Merrill Lynch Has 6 Crucial Key Investment Themes for 2016


Needless to say, 2016 has already started off in record fashion, and not in a good way. The massive decline to start the year is the biggest one on record and has left investors very nervous, and with good reason. A cauldron of China imploding, oil collapsing, Middle East tension levels rising to new heights, and an overall malaise when it comes to stocks have produced a horrible first half of January.

Despite all the perceived negatives, which are amplified when the financial media drags out perpetually bearish commentators, the reality is that while things are tense, the investing world we know it doesn’t end tomorrow. Job growth is accelerating in the United States and low energy prices should help to fuel consumer spending, which is 70% of gross domestic product.

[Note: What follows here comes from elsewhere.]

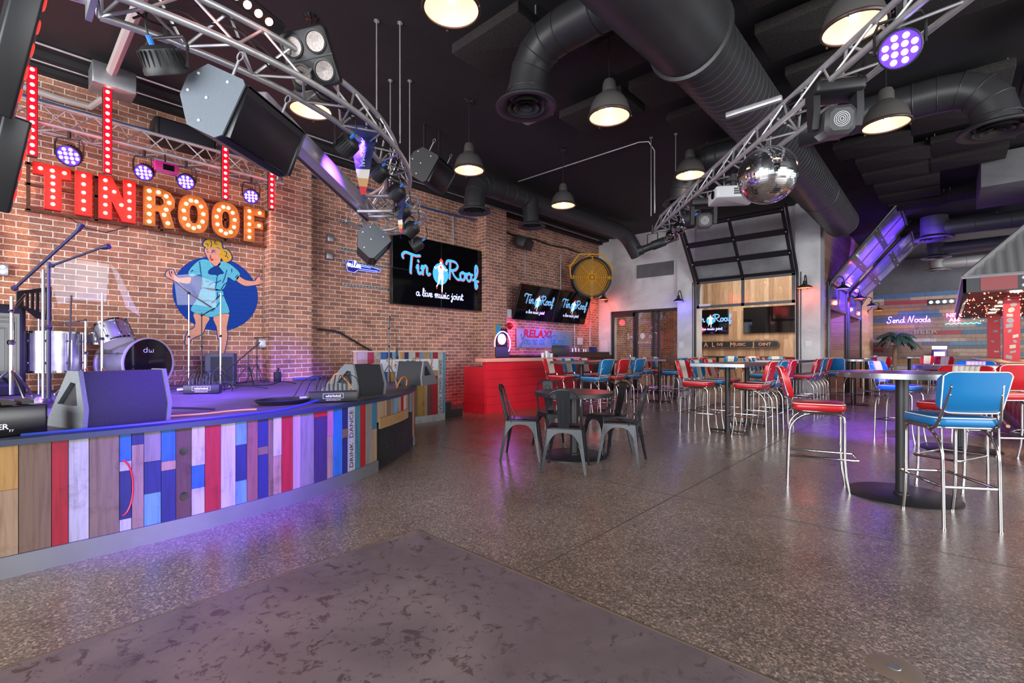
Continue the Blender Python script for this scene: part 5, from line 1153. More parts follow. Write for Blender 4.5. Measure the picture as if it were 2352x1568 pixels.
# conduits
def conduit(label, pts, r=.012, m=M_alu, name='conduit'):
    mb = MB(); mb.tube(pts, r, 8); return tag(mb.build(name, m), label, 'conduit')
conduit('thin white conduit crossing the black ceiling and dropping to the straight truss', [(-6.6, 7.4, 4.78), (-3.85, 7.4, 4.78), (-3.7, 7.45, 4.76), (-3.62, 7.5, 4.6), (-3.62, 7.5, 3.55)], .012, M_alu)
conduit('thick pale conduit running from the curved truss to the grey pull box', [(-4.0, .96, 4.66), (-7.5, .97, 4.64)], .055, P('pale_conduit', (.45, .42, .40), .5))
mb = MB(); mb.rbox((-7.68, 1.0, 4.58), (.36, .42, .26), .01, .005); tag(mb.build('pull_box', M_galv), 'grey metal pull box under the ceiling at the end of the thick conduit', 'junction box')
conduit('pale conduit bending along the top of the brick wall at the far left', [(-8.28, -.6, 4.5), (-8.28, .55, 4.42), (-8.2, .85, 4.4), (-7.9, .95, 4.45)], .04, MC['pale_conduit'])
conduit('thin grey pipe along the wall head above the brick', [(-8.1, -1, 4.74), (-8.1, 12.9, 4.74)], .014)
conduit('thin grey pipe on the ceiling beside the brick wall', [(-7.75, -1, 4.79), (-7.75, 6.0, 4.79)], .014)
def sag(y0, y1, z, n): return [(-8.31, y0 + (y1 - y0) * k / n, z - .04 * abs(sin(pi * k / n * 3))) for k in range(n + 1)]
conduit('blue cable bundle looping along the top of the brick wall', sag(-.5, 7.8, 4.38, 24), .02, P('blue_bundle', (.02, .09, .28), .5), 'cable_bundle')
conduit('black cable bundle looping along the top of the brick wall beyond the second pier', sag(8.6, 12.9, 4.30, 12), .022, M_blkp, 'cable_bundle')
conduit('slim conduit running down the brick above the video wall', [(-8.33, 7.1, 4.35), (-8.33, 7.1, 3.6)], .016)
conduit('conduit running down the brick left of the two tilted screens to a small box', [(-8.33, 8.85, 4.35), (-8.33, 8.85, 2.3)], .016)
conduit('conduit on the brick bending right above the two tilted screens', [(-8.33, 9.6, 4.3), (-8.33, 9.6, 3.3), (-8.33, 9.7, 3.2), (-8.33, 11.6, 3.16)], .014)
conduit('conduit running down to the top of the tilted screens', [(-8.33, 11.2, 4.1), (-8.33, 11.2, 2.9)], .014)
conduit('conduit up the brick at the corner with the grey wall', [(-8.33, 12.75, 4.4), (-8.33, 12.75, 1.4)], .014)
conduit('conduit down the brick right of the painted sign', [(-8.33, 11.9, 2.1), (-8.33, 11.9, 1.2)], .014)
conduit('conduit rising from the marquee letters and down the left pier to the outlet', [(-8.3, 2.8, 3.02), (-8.3, 2.96, 2.98), (-8.3, 3.0, 2.9), (-8.3, 3.0, 1.42)], .010, P('rust_conduit', (.3, .18, .12), .5))
conduit('tall conduit on the brick at the left edge', [(-8.3, -.12, 4.3), (-8.3, -.12, SZ)], .03)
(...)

In a new research piece from Michael Hartnett, the outstanding chief investment strategist at Merrill Lynch, he outlines six top investment themes that he feels could be the trends to watch for 2016.

1. Bye-Bye QE:  The era of worldwide quantitative easing soon may be coming to an end. While it has been over in the United States for some time, it may start to wind down in Europe as well. Many strategists, Harnett included, seem to feel that the United States and the S&P 500 may be a better vehicle for growth investors this year.

2. Oil Age: Is this the end of the oil age? While oil, natural gas and gasoline will of course still be required around the globe, the question is will technology prevent meaningful recovery in the sector. The trades here for investors are what Merrill Lynch calls “best of breed” U.S. energy stocks. ConocoPhillips Inc. (NYSE: COP) and Exxon Mobil Corporation (NYSE: XOM) both fit that profile, and are both rated Buy at Merrill Lynch.

3. Black Dragon: With China de-pegging its currency from the U.S. dollar, we could be in for a new era of volatility across multiple asset classes. While some on Wall Street make the case that removing the peg is good, the ensuing volatility, at least on a short-term basis, can ratchet up. Hartnett refers to this scenario as the “Black Dragon.”